Sur les frais irrépétibles et les dépens

L’appelant succombe en totalité, il est juste de lui faire supporter une part des frais du conseil de la SELARL JSA intimé à hauteur d’appel ; la somme de 2.500 € lui sera allouée de ce chef.

Encore la décision est intégralement confirmée et [F] [V] supportera dès lors les dépens.

PAR CES MOTIFS

La cour,

– Dit n’y avoir lieu à surseoir à statuer.

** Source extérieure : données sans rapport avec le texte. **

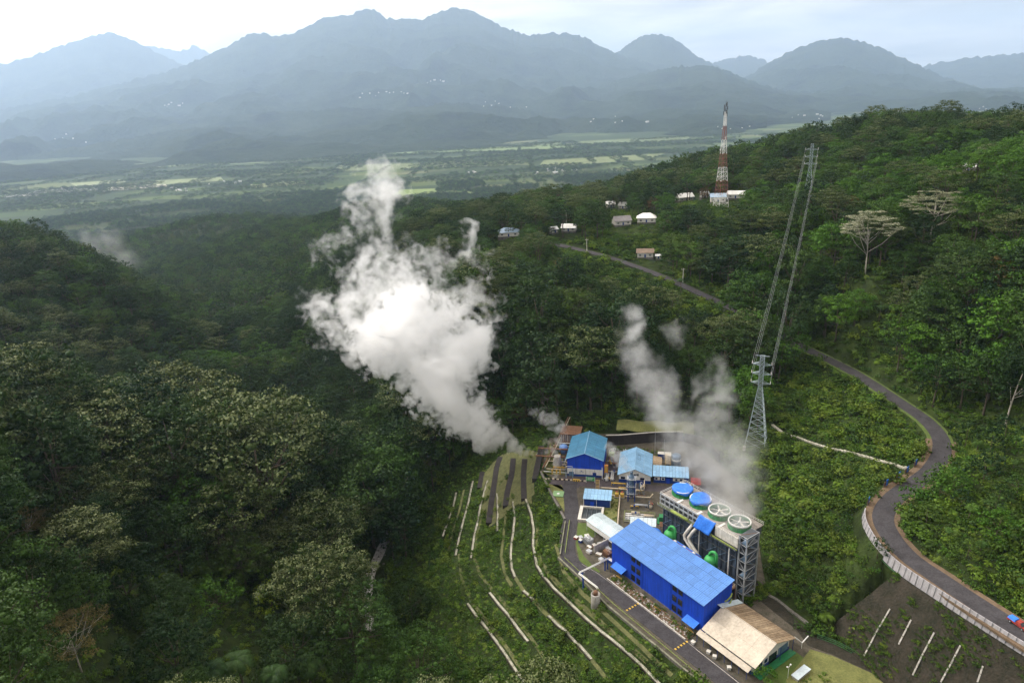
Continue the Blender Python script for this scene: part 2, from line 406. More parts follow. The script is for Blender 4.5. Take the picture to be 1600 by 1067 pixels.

– Confirme le jugement entrepris en toutes ses dispositions.

Y ajoutant,

– Condamne [F] [V] à payer à la SELARL JSA prise ès qualité de liquidation judiciaire de la SARL Bourgogne Bâtiment Construction, la somme de 2.500 € au visa de l’article 700 du code de procédure civile et

– Condamne [F] [V] aux entiers dépens de la présente instance.

L’arrêt a été signé par A. TESSIER-FLOHIC, Président, et par S. MAGIS, Greffier, auquel la minute de la décision a été remise par le magistrat signataire.